Diyanet’in aynı hassasiyeti örneğin “Bakara-Makara” tartışmalarında da göstermesi gerektiği yönünde eleştirilere sessiz kalındığı iddialarına Görmez 1Bir defa din ve dince kutsal sayılan değerleri alaya almak, istihzaya almak insanın kendi tıynetini ortaya çıkarır ve sadece Diyanet İşleri Başkanı olarak değil, inanan bir mümin olarak bunu doğru bulmak asla mümkün olmaz. Ancak, tabii bilhassa bu süreçte insanlar bu gibi hususları birbirlerine silah olarak kullandılar. Yani, keşke amaç Kuran’a olan saygıyı öne çıkarmak olsaydı. Yani, böyle bir konuşmayı yapmak, hele hele toplumu din üzerinden aldattığı itirafını yapmak ne kadar gayri ahlaki ise ve ne kadar günah ise, aslında bu tür günahları, yani iki kişi arasında geçen bu tür günahları teşhir etmek ve kamusallaştırmak da o derece gayri ahlaki.” Şeklinde cevap verdi.

TELEFON DİNLEMELERİ

Telefon dinlemeleri içinse Diyanet İşleri Başkanı Prof. Dr. Mehmet Görmez “Hepsi için öyledir. Yani, İslam dini kamu hukukuna tecavüz olmadığı müddetçe, kötülük ve günahın teşhirini kabul etmez. Ben ilkeyi koyarım. Şu anda zaten dinlemelerden nefret ettim doğrusu. Bütün kamunun zarar göreceği, devletin ve milletin topyekün zarar göreceği birşey ise ayrı... Kaldı ki bunu da herhangi bir insan ya da topluluk kendisine bir güç devşirmek için kullanmamalı. Ben hiçbir dinlemenin ahlaki kaygılarla yapıldığını söyleyemiyorum.” Dedi.
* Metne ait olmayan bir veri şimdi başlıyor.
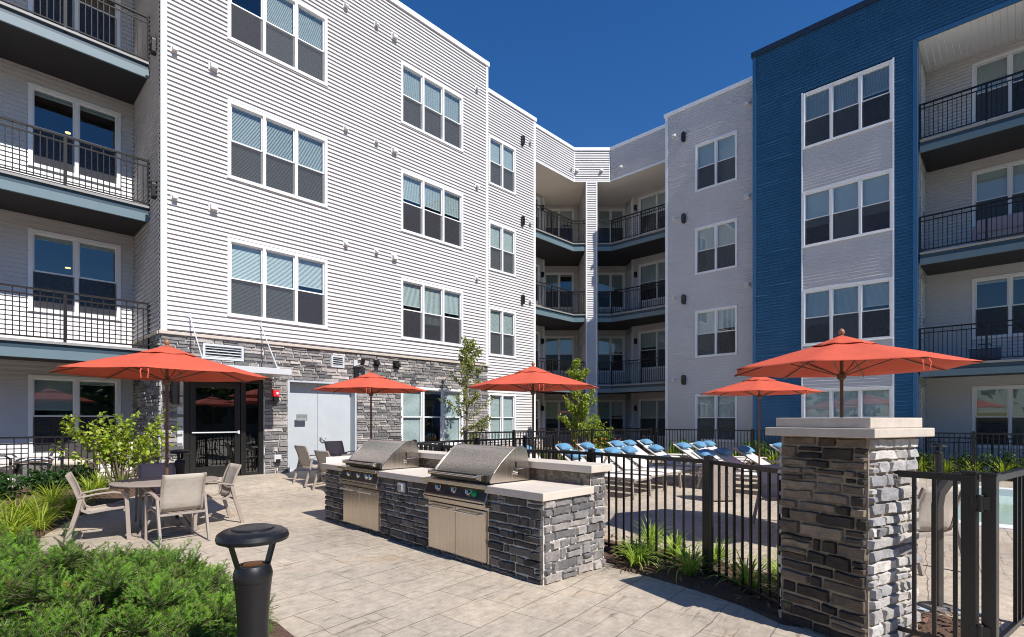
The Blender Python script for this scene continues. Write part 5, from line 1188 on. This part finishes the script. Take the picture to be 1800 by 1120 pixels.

YARGI VE EMNİYETTEKİ OPERASYONLAR

Yargı ve emniyette yapılan operasyonlar için Görmez “Bunlar artık hukuk çerçevesinde belirlenecek şeyler. Doğrudan Diyanet’in alanına girmez. Sadece bunu yaparken, gerçekten yanlışlığı yapan kimse, onun tespit edilmesidir. “Suçun şahsiliği” ilkesi yalnızca bir hukuk ilkesi değil, aynı zamanda İslam’ın da ahlaki bir ilkesidir.” Dedi.

 TWİTTER YASAĞI KONUSU

Diyanet’in Twitter yasağını savunduğu yönündeki iddialara Görmez “Peygamberimiz orada bütün dünyayı bir gemiye, insanları da bu gemide yol alan yolculara benzetiyor. Bu gemiyi kimsenin delmeye hakkı yoktur dediğimizde, siyasi olarak şartlanmış bir zihin “Diyanet belli bir partiyi gemi olarak kabul etti” diyorsa, bu o algının sahibinin sorunudur. Biz hutbelerimizi değerlendirirken şartlanmış zihinlerin algılarını da hesaba katmak zorunda değiliz.” Dedi.